** Problem to solve **
Pull out all lines from the listing below in which the word "scene" appears.

::::

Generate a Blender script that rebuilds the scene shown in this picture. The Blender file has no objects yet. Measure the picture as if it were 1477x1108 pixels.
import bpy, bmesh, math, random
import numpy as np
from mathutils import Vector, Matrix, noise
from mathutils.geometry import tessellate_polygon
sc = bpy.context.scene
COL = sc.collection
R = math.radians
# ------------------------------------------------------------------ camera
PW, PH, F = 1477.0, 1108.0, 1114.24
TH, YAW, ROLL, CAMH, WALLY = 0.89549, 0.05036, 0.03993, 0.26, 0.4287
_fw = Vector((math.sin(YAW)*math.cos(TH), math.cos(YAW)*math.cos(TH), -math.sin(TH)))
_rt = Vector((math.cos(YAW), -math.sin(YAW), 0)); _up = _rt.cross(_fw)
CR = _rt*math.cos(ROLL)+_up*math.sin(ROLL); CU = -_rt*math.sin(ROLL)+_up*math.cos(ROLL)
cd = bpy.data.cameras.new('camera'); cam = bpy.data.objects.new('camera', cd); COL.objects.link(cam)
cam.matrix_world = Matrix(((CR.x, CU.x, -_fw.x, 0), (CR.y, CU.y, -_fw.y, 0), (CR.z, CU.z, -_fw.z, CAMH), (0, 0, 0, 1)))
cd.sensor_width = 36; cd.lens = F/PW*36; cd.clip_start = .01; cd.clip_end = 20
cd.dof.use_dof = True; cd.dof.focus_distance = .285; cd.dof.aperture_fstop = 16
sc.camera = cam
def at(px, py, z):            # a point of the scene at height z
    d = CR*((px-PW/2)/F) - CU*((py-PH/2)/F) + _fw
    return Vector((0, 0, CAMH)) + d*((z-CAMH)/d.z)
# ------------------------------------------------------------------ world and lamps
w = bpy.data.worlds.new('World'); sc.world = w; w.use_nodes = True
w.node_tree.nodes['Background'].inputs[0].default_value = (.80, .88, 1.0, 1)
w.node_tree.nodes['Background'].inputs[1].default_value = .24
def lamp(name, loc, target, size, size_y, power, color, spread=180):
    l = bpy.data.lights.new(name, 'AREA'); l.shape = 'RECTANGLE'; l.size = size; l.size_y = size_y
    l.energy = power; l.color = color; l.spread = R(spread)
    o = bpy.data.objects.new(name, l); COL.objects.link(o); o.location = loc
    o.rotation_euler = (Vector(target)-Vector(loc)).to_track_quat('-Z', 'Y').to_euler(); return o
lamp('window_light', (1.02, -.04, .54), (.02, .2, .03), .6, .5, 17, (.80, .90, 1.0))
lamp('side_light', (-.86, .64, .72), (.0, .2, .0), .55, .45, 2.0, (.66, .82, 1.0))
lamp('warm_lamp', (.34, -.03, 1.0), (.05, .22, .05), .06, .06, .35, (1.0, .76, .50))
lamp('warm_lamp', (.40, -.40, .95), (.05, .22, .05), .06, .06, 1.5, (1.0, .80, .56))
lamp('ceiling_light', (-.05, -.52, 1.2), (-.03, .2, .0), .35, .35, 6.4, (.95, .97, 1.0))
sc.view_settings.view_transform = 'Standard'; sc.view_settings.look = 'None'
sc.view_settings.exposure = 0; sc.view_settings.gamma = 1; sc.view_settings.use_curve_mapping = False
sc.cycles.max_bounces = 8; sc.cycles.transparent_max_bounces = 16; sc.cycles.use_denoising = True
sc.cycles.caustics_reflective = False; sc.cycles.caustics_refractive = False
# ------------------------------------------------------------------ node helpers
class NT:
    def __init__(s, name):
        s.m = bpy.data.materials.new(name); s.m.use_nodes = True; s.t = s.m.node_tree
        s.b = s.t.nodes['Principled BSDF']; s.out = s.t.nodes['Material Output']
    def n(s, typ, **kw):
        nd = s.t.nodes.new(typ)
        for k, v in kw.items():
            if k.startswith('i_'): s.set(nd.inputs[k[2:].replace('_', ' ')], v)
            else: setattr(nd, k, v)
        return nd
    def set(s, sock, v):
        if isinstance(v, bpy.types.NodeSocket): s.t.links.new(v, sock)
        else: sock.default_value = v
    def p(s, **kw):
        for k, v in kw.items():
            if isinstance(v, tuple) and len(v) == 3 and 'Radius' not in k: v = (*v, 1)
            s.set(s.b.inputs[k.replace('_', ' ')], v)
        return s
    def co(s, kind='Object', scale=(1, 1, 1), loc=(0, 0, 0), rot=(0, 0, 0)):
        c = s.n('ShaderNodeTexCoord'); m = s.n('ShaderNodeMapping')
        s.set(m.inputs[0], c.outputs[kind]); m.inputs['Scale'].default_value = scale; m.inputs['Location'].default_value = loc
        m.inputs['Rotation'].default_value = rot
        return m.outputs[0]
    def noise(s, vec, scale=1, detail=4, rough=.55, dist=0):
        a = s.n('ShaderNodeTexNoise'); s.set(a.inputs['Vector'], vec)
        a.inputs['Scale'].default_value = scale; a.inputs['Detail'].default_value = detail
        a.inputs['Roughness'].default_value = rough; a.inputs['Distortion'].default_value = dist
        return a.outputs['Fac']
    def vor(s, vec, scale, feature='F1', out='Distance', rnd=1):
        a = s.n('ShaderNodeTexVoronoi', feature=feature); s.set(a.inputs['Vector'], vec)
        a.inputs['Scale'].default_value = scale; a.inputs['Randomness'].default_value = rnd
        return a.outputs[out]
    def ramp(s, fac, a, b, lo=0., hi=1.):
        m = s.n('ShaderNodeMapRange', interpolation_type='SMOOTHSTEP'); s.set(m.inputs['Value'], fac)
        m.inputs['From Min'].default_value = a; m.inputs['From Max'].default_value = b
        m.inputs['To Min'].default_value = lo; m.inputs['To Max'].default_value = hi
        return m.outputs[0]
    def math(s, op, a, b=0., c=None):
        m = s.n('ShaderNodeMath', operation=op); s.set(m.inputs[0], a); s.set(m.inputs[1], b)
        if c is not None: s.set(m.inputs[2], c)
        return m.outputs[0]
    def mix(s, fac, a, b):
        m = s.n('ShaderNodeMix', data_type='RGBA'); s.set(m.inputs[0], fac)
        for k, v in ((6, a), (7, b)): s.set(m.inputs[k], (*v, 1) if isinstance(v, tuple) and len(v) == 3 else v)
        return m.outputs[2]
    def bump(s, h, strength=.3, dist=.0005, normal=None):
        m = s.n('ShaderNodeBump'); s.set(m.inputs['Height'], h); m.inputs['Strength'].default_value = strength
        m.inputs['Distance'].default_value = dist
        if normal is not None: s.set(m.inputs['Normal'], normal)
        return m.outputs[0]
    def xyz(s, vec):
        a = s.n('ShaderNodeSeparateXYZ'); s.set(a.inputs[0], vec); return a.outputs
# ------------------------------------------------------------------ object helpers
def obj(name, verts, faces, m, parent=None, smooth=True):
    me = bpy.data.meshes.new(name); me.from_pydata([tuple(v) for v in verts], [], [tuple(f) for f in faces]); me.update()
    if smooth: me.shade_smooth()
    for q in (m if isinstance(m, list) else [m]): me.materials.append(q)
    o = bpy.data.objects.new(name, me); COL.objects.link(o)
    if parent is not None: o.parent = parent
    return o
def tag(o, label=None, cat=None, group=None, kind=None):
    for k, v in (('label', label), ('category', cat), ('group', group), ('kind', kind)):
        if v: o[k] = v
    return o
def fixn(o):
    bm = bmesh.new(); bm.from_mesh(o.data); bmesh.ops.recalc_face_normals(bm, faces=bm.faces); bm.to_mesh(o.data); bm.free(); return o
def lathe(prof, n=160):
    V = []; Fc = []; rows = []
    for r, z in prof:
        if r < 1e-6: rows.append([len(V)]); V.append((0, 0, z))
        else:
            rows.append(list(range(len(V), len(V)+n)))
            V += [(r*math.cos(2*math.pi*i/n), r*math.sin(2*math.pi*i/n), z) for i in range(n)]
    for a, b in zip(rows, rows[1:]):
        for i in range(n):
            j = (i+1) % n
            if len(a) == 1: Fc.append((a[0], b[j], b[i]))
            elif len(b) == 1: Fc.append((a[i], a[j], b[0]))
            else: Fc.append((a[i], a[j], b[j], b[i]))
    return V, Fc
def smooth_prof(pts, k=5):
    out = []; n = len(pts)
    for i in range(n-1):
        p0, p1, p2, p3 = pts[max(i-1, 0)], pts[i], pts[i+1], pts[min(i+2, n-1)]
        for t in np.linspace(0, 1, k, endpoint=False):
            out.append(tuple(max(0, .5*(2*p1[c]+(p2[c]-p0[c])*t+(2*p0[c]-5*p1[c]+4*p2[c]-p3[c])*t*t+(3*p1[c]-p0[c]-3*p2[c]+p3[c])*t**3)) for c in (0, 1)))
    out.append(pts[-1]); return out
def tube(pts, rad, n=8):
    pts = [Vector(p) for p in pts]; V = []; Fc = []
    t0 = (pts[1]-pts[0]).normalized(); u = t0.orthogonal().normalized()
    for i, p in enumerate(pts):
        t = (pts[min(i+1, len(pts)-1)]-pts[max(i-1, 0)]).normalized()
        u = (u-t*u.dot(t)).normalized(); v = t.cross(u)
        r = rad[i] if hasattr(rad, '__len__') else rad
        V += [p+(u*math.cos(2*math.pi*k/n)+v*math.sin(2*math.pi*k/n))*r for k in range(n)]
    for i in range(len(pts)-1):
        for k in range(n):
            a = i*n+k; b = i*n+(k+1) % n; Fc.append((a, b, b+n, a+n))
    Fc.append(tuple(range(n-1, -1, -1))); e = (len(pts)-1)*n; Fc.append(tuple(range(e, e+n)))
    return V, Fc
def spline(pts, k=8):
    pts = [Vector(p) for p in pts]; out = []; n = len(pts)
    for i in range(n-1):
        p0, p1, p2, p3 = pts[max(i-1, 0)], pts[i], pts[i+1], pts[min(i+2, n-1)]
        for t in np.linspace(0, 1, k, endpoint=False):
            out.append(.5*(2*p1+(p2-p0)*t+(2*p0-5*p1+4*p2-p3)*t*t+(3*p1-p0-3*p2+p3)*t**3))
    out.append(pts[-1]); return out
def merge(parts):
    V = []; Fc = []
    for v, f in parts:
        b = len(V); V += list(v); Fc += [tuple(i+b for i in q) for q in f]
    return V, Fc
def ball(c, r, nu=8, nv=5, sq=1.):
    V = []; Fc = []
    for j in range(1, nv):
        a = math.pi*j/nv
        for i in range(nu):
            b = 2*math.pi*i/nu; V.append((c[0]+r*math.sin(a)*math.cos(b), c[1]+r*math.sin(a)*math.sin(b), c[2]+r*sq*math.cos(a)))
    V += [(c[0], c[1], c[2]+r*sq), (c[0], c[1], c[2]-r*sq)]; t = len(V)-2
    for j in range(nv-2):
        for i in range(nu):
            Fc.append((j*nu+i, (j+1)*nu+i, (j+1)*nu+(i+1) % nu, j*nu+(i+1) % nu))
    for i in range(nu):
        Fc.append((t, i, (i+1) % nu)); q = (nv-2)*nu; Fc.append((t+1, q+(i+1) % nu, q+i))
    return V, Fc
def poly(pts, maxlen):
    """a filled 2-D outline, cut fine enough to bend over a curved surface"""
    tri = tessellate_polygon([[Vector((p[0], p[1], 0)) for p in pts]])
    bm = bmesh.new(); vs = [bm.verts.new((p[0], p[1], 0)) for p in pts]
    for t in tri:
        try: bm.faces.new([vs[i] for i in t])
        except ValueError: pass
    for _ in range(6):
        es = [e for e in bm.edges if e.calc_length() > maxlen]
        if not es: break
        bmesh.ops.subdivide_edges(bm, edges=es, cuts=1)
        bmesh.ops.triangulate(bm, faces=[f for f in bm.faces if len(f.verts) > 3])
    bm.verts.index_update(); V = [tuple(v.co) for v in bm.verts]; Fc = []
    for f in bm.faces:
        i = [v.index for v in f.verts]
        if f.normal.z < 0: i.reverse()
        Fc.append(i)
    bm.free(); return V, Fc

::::

** Exercise result **
Generate a Blender script that rebuilds the scene shown in this picture. The Blender file has no objects yet. Measure the picture as if it were 1477x1108 pixels.
sc = bpy.context.scene
def at(px, py, z):            # a point of the scene at height z